Short task:
Look through the lines and report how many include the word "dark", giving nothing but the number.

-- BEGIN --

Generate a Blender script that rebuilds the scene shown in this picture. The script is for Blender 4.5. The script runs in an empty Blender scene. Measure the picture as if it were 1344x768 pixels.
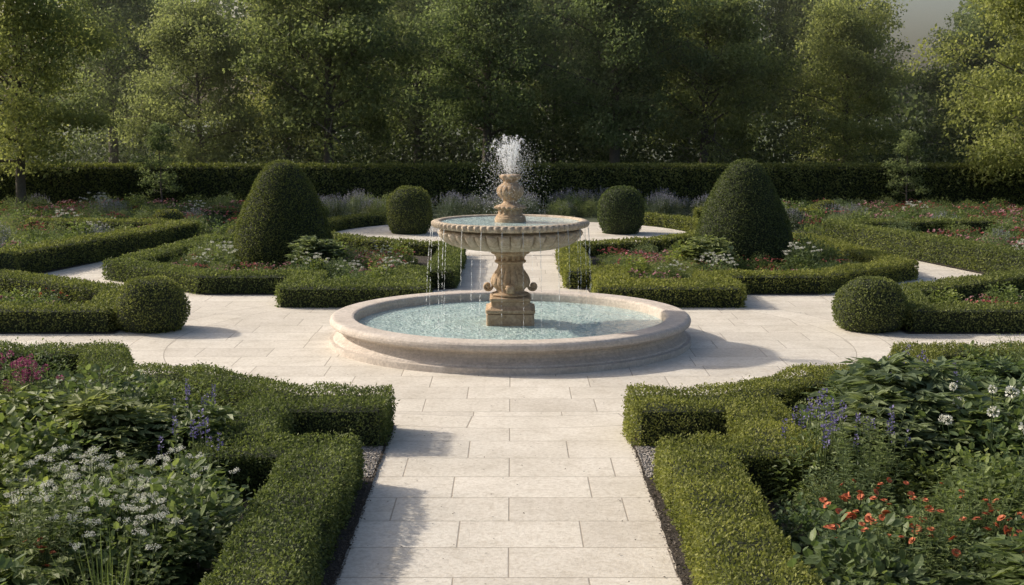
import bpy, math, random
import numpy as np
from mathutils import Vector
rng=np.random.default_rng(7); random.seed(7)
scene=bpy.context.scene; COL=scene.collection
pi=math.pi
HAZE=0.0028
# ------------------------------------------------------------------ camera / light
CY=-16.15
cam=bpy.data.cameras.new("camera"); co=bpy.data.objects.new("camera",cam); COL.objects.link(co)
co.location=(0.02,CY,2.8); co.rotation_euler=(math.radians(90-7.775),0,0)
cam.lens=46.9; cam.sensor_width=36; cam.clip_end=1500; scene.camera=co
SUNEL=math.radians(32); sd=Vector((-0.92,0.39,0)).normalized()
sundir=Vector((sd.x*math.cos(SUNEL),sd.y*math.cos(SUNEL),math.sin(SUNEL)))
sl=bpy.data.lights.new("sun","SUN"); sl.energy=4.8; sl.angle=math.radians(1.5); sl.color=(1,0.91,0.775)
so=bpy.data.objects.new("sun",sl); COL.objects.link(so); so.rotation_euler=(-sundir).to_track_quat('-Z','Y').to_euler()
so.location=(-20,10,20)
w=bpy.data.worlds.new("World"); scene.world=w; w.use_nodes=True
nt=w.node_tree; bg=nt.nodes["Background"]; sky=nt.nodes.new("ShaderNodeTexSky"); sky.sky_type='NISHITA'; sky.sun_disc=False
sky.sun_elevation=SUNEL; sky.sun_rotation=math.atan2(sundir.x,sundir.y); sky.dust_density=5.0; sky.air_density=1.0; sky.ozone_density=1.0
nt.links.new(sky.outputs[0],bg.inputs[0]); bg.inputs[1].default_value=0.15
scene.view_settings.view_transform='Standard'; scene.view_settings.look='None'; scene.view_settings.exposure=0
# ------------------------------------------------------------------ materials
def newmat(n):
    m=bpy.data.materials.new(n); m.use_nodes=True; t=m.node_tree; t.nodes.clear()
    o=t.nodes.new("ShaderNodeOutputMaterial"); return m,t,o
def N(t,k,**kw):
    n=t.nodes.new("ShaderNode"+k)
    for a,b in kw.items(): setattr(n,a,b)
    return n
def rgb(c): return (c[0],c[1],c[2],1)
def mixc(t,fac,a,b,mode='MIX'):
    n=N(t,"Mix",data_type='RGBA',blend_type=mode)
    for s,v in ((0,fac),(6,a),(7,b)):
        if hasattr(v,'links'): t.links.new(v,n.inputs[s])
        elif s==0: n.inputs[0].default_value=v
        else: n.inputs[s].default_value=rgb(v)
    return n.outputs[2]
def ramp(t,src,stops):
    n=N(t,"ValToRGB"); t.links.new(src,n.inputs[0]); e=n.color_ramp.elements
    e[0].position,e[0].color=stops[0][0],rgb(stops[0][1]); e[1].position,e[1].color=stops[-1][0],rgb(stops[-1][1])
    for p,c in stops[1:-1]:
        x=e.new(p); x.color=rgb(c)
    return n.outputs[0]
def noise(t,scale,detail=4,rough=.6,coord='Object',vec=None):
    n=N(t,"TexNoise"); n.inputs["Scale"].default_value=scale; n.inputs["Detail"].default_value=detail; n.inputs["Roughness"].default_value=rough
    if vec is None:
        vec=N(t,"TexCoord").outputs[coord]
    t.links.new(vec,n.inputs["Vector"]); return n.outputs["Fac"]
def leafmat(name,dark,mid,light,transl=.3,rough=.6,spec=.2,nscale=.9,tc=(1.38,1.42,.85)):
    m,t,o=newmat(name)
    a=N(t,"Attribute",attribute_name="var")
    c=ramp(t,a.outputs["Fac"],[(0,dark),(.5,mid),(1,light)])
    nz=noise(t,nscale,2)
    g=ramp(t,nz,[(.3,(.78,.81,.76)),(.7,(1.14,1.11,1.0))])
    c=mixc(t,1.0,c,g,'MULTIPLY')
    oi=N(t,"ObjectInfo"); g2=ramp(t,oi.outputs["Random"],[(0,(.74,.82,.85)),(.5,(1,1,1)),(1,(1.28,1.2,.95))]); c=mixc(t,1.0,c,g2,'MULTIPLY')
    p=N(t,"BsdfPrincipled"); t.links.new(c,p.inputs["Base Color"]); p.inputs["Roughness"].default_value=rough; p.inputs["Specular IOR Level"].default_value=spec
    tr=N(t,"BsdfTranslucent"); c2=mixc(t,1.0,c,tc,'MULTIPLY'); t.links.new(c2,tr.inputs[0])
    mx=N(t,"MixShader"); mx.inputs[0].default_value=transl
    t.links.new(p.outputs[0],mx.inputs[1]); t.links.new(tr.outputs[0],mx.inputs[2]); t.links.new(mx.outputs[0],o.inputs[0])
    return m
def petalmat(name,c1,c2,transl=.25):
    m,t,o=newmat(name); a=N(t,"Attribute",attribute_name="var")
    c=ramp(t,a.outputs["Fac"],[(0,c1),(1,c2)])
    p=N(t,"BsdfPrincipled"); t.links.new(c,p.inputs["Base Color"]); p.inputs["Roughness"].default_value=.7
    tr=N(t,"BsdfTranslucent"); t.links.new(c,tr.inputs[0]); mx=N(t,"MixShader"); mx.inputs[0].default_value=transl
    t.links.new(p.outputs[0],mx.inputs[1]); t.links.new(tr.outputs[0],mx.inputs[2]); t.links.new(mx.outputs[0],o.inputs[0]); return m
def stonemat(name,c1,c2,stain,bump=.25,sc=1.0,stainamt=.5,cav=None,fine=60,spk=.3):
    m,t,o=newmat(name)
    n1=noise(t,3*sc,6,.65); n2=noise(t,fine*sc,5,.7); n3=noise(t,9*sc,8,.7)
    c=ramp(t,n1,[(.3,c1),(.7,c2)])
    s=ramp(t,n3,[(.42,(1,1,1)),(.68,(0,0,0))])
    inv=N(t,"Invert"); t.links.new(s,inv.inputs[1])
    ml=N(t,"Math",operation='MULTIPLY'); t.links.new(inv.outputs[0],ml.inputs[0]); ml.inputs[1].default_value=stainamt
    c=mixc(t,ml.outputs[0],c,stain)
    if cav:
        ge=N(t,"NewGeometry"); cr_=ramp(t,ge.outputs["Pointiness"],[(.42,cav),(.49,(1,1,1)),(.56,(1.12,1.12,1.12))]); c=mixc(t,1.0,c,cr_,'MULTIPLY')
    g=ramp(t,n2,[(.3,(1-spk,)*3),(.7,(1+spk*.6,)*3)]); c=mixc(t,1.0,c,g,'MULTIPLY')
    p=N(t,"BsdfPrincipled"); t.links.new(c,p.inputs["Base Color"]); p.inputs["Roughness"].default_value=.85; p.inputs["Specular IOR Level"].default_value=.25
    b=N(t,"Bump"); b.inputs["Strength"].default_value=bump; b.inputs["Distance"].default_value=.01
    ad=N(t,"Math",operation='ADD'); t.links.new(n2,ad.inputs[0]); t.links.new(n3,ad.inputs[1]); t.links.new(ad.outputs[0],b.inputs["Height"])
    t.links.new(b.outputs[0],p.inputs["Normal"]); t.links.new(p.outputs[0],o.inputs[0]); return m
def soilmat(name,c1,c2,sc=30,bump=.8):
    m,t,o=newmat(name); n1=noise(t,sc,6,.7); c=ramp(t,n1,[(.3,c1),(.7,c2)])
    p=N(t,"BsdfPrincipled"); t.links.new(c,p.inputs["Base Color"]); p.inputs["Roughness"].default_value=.95
    b=N(t,"Bump"); b.inputs["Strength"].default_value=bump; b.inputs["Distance"].default_value=.02; t.links.new(n1,b.inputs["Height"])
    t.links.new(b.outputs[0],p.inputs["Normal"]); t.links.new(p.outputs[0],o.inputs[0]); return m
def pavemat(name):
    m,t,o=newmat(name); tc=N(t,"TexCoord").outputs["Object"]
    sep=N(t,"SeparateXYZ"); t.links.new(tc,sep.inputs[0])
    def M(op,a,b=None,c=None):
        n=N(t,"Math",operation=op)
        for i,v in enumerate((a,b,c)):
            if v is None: continue
            if hasattr(v,'links'): t.links.new(v,n.inputs[i])
            else: n.inputs[i].default_value=v
        return n.outputs[0]
    r=M('SQRT',M('ADD',M('MULTIPLY',sep.outputs[0],sep.outputs[0]),M('MULTIPLY',sep.outputs[1],sep.outputs[1])))
    th=M('ARCTAN2',sep.outputs[1],sep.outputs[0])
    pol=N(t,"CombineXYZ"); t.links.new(M('MULTIPLY',th,3.4),pol.inputs[0]); t.links.new(M('ADD',r,0.02),pol.inputs[1])
    def brick(vec,bw,rh,off=.5,ms=.006):
        b=N(t,"TexBrick"); t.links.new(vec,b.inputs["Vector"]); b.offset=off; b.offset_frequency=2; b.squash=1.25; b.squash_frequency=3
        b.inputs["Color1"].default_value=(0,0,0,1); b.inputs["Color2"].default_value=(1,1,1,1); b.inputs["Mortar"].default_value=(.5,.5,.5,1)
        b.inputs["Scale"].default_value=1; b.inputs["Mortar Size"].default_value=ms; b.inputs["Mortar Smooth"].default_value=.3
        b.inputs["Brick Width"].default_value=bw; b.inputs["Row Height"].default_value=rh; return b
    bs=brick(tc,.82,.56,.41); bp=brick(pol.outputs[0],.9,.46,.5)
    def band(a,b): return M('MULTIPLY',M('GREATER_THAN',r,a),M('LESS_THAN',r,b))
    mask=band(4.12,4.58)
    lines=M('MINIMUM',M('ADD',band(4.115,4.125),band(4.575,4.585)),1.0)
    col=mixc(t,mask,bs.outputs["Color"],bp.outputs["Color"])
    mf=N(t,"Mix",data_type='FLOAT'); t.links.new(mask,mf.inputs[0]); t.links.new(bs.outputs["Fac"],mf.inputs[2]); t.links.new(bp.outputs["Fac"],mf.inputs[3])
    mort=M('MAXIMUM',mf.outputs[0],lines)
    n1=noise(t,1.3,5,.6); n2=noise(t,28,6,.75); n3=noise(t,140,3,.7); n4=noise(t,5,7,.75)
    tile=ramp(t,col,[(0,(.575,.535,.472)),(.5,(.62,.58,.512)),(1,(.665,.625,.557))])
    lg=ramp(t,n1,[(.3,(.89,.88,.86)),(.65,(1.05,1.05,1.05))]); c=mixc(t,1.0,tile,lg,'MULTIPLY')
    l4=ramp(t,n4,[(.3,(.83,.81,.78)),(.5,(1,1,1)),(.8,(1.04,1.04,1.04))]); c=mixc(t,1.0,c,l4,'MULTIPLY')
    fg=ramp(t,n2,[(.32,(.77,.74,.70)),(.55,(1.0,1.0,1.0)),(.75,(1.05,1.05,1.05))]); c=mixc(t,1.0,c,fg,'MULTIPLY')
    c=mixc(t,mort,c,(.34,.30,.25))
    p=N(t,"BsdfPrincipled"); t.links.new(c,p.inputs["Base Color"]); p.inputs["Roughness"].default_value=.75; p.inputs["Specular IOR Level"].default_value=.3
    b=N(t,"Bump"); b.inputs["Strength"].default_value=.6; b.inputs["Distance"].default_value=.014
    h=M('SUBTRACT',M('ADD',M('MULTIPLY',n2,.6),M('MULTIPLY',n3,.2)),M('MULTIPLY',mort,.8)); t.links.new(h,b.inputs["Height"])
    t.links.new(b.outputs[0],p.inputs["Normal"]); t.links.new(p.outputs[0],o.inputs[0]); return m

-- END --

Task answer:
2